> PROVIDED DATA
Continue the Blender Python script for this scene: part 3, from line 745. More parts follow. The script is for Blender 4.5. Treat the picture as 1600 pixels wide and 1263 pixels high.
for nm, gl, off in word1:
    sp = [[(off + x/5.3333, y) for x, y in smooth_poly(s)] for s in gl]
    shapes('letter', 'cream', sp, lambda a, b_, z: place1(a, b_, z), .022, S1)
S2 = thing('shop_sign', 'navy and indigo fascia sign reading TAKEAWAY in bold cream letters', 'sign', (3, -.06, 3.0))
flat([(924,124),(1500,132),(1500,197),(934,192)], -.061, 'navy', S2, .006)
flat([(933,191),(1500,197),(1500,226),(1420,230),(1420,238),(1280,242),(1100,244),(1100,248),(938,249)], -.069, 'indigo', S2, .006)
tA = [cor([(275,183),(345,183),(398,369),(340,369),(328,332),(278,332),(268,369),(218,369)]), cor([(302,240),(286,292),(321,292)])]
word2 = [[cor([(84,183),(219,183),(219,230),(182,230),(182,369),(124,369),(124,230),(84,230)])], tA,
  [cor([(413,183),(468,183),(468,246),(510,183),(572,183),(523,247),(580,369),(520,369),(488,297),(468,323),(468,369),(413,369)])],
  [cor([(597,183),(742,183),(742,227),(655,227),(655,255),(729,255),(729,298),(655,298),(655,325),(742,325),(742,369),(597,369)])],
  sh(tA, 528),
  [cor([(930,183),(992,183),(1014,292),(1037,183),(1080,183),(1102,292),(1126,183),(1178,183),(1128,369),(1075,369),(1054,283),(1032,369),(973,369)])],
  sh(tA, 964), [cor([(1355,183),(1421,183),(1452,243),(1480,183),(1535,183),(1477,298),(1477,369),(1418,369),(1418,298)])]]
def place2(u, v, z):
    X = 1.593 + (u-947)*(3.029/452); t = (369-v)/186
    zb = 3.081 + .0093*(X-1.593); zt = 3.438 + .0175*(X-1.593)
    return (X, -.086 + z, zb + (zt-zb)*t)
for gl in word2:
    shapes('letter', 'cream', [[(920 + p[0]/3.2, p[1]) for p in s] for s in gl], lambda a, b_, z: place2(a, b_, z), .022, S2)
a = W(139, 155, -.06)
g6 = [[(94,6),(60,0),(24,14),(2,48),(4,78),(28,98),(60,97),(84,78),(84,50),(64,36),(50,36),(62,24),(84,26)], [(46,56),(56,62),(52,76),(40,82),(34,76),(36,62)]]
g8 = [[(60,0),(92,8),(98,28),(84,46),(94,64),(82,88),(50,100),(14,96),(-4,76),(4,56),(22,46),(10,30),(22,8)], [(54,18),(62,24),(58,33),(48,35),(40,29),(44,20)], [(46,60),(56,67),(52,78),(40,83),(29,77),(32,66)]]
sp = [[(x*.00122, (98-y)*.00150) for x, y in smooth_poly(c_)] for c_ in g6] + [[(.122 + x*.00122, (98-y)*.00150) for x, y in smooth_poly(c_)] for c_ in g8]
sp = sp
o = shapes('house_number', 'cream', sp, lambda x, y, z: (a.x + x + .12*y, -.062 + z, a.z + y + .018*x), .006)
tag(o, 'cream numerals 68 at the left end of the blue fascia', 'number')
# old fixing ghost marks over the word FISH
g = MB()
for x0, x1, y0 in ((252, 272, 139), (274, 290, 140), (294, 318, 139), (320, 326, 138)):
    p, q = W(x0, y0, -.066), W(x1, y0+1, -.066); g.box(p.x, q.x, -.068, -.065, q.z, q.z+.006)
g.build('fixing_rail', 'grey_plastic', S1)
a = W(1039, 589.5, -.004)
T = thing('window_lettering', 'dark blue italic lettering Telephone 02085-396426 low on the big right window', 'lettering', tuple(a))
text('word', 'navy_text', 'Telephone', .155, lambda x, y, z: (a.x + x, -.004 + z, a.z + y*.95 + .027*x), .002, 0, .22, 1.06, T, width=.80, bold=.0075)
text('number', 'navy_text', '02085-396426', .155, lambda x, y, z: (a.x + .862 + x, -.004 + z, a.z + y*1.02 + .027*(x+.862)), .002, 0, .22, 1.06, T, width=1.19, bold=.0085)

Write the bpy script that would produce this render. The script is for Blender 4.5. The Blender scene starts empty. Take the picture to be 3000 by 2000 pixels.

> PROBLEM DETAILS
Print the whole listing again, exactly.

> REPLY TO THE EXERCISE
Continue the Blender Python script for this scene: part 3, from line 745. More parts follow. The script is for Blender 4.5. Treat the picture as 1600 pixels wide and 1263 pixels high.
for nm, gl, off in word1:
    sp = [[(off + x/5.3333, y) for x, y in smooth_poly(s)] for s in gl]
    shapes('letter', 'cream', sp, lambda a, b_, z: place1(a, b_, z), .022, S1)
S2 = thing('shop_sign', 'navy and indigo fascia sign reading TAKEAWAY in bold cream letters', 'sign', (3, -.06, 3.0))
flat([(924,124),(1500,132),(1500,197),(934,192)], -.061, 'navy', S2, .006)
flat([(933,191),(1500,197),(1500,226),(1420,230),(1420,238),(1280,242),(1100,244),(1100,248),(938,249)], -.069, 'indigo', S2, .006)
tA = [cor([(275,183),(345,183),(398,369),(340,369),(328,332),(278,332),(268,369),(218,369)]), cor([(302,240),(286,292),(321,292)])]
word2 = [[cor([(84,183),(219,183),(219,230),(182,230),(182,369),(124,369),(124,230),(84,230)])], tA,
  [cor([(413,183),(468,183),(468,246),(510,183),(572,183),(523,247),(580,369),(520,369),(488,297),(468,323),(468,369),(413,369)])],
  [cor([(597,183),(742,183),(742,227),(655,227),(655,255),(729,255),(729,298),(655,298),(655,325),(742,325),(742,369),(597,369)])],
  sh(tA, 528),
  [cor([(930,183),(992,183),(1014,292),(1037,183),(1080,183),(1102,292),(1126,183),(1178,183),(1128,369),(1075,369),(1054,283),(1032,369),(973,369)])],
  sh(tA, 964), [cor([(1355,183),(1421,183),(1452,243),(1480,183),(1535,183),(1477,298),(1477,369),(1418,369),(1418,298)])]]
def place2(u, v, z):
    X = 1.593 + (u-947)*(3.029/452); t = (369-v)/186
    zb = 3.081 + .0093*(X-1.593); zt = 3.438 + .0175*(X-1.593)
    return (X, -.086 + z, zb + (zt-zb)*t)
for gl in word2:
    shapes('letter', 'cream', [[(920 + p[0]/3.2, p[1]) for p in s] for s in gl], lambda a, b_, z: place2(a, b_, z), .022, S2)
a = W(139, 155, -.06)
g6 = [[(94,6),(60,0),(24,14),(2,48),(4,78),(28,98),(60,97),(84,78),(84,50),(64,36),(50,36),(62,24),(84,26)], [(46,56),(56,62),(52,76),(40,82),(34,76),(36,62)]]
g8 = [[(60,0),(92,8),(98,28),(84,46),(94,64),(82,88),(50,100),(14,96),(-4,76),(4,56),(22,46),(10,30),(22,8)], [(54,18),(62,24),(58,33),(48,35),(40,29),(44,20)], [(46,60),(56,67),(52,78),(40,83),(29,77),(32,66)]]
sp = [[(x*.00122, (98-y)*.00150) for x, y in smooth_poly(c_)] for c_ in g6] + [[(.122 + x*.00122, (98-y)*.00150) for x, y in smooth_poly(c_)] for c_ in g8]
sp = sp
o = shapes('house_number', 'cream', sp, lambda x, y, z: (a.x + x + .12*y, -.062 + z, a.z + y + .018*x), .006)
tag(o, 'cream numerals 68 at the left end of the blue fascia', 'number')
# old fixing ghost marks over the word FISH
g = MB()
for x0, x1, y0 in ((252, 272, 139), (274, 290, 140), (294, 318, 139), (320, 326, 138)):
    p, q = W(x0, y0, -.066), W(x1, y0+1, -.066); g.box(p.x, q.x, -.068, -.065, q.z, q.z+.006)
g.build('fixing_rail', 'grey_plastic', S1)
a = W(1039, 589.5, -.004)
T = thing('window_lettering', 'dark blue italic lettering Telephone 02085-396426 low on the big right window', 'lettering', tuple(a))
text('word', 'navy_text', 'Telephone', .155, lambda x, y, z: (a.x + x, -.004 + z, a.z + y*.95 + .027*x), .002, 0, .22, 1.06, T, width=.80, bold=.0075)
text('number', 'navy_text', '02085-396426', .155, lambda x, y, z: (a.x + .862 + x, -.004 + z, a.z + y*1.02 + .027*(x+.862)), .002, 0, .22, 1.06, T, width=1.19, bold=.0085)

Write the bpy script that would produce this render. The script is for Blender 4.5. The Blender scene starts empty. Take the picture to be 3000 by 2000 pixels.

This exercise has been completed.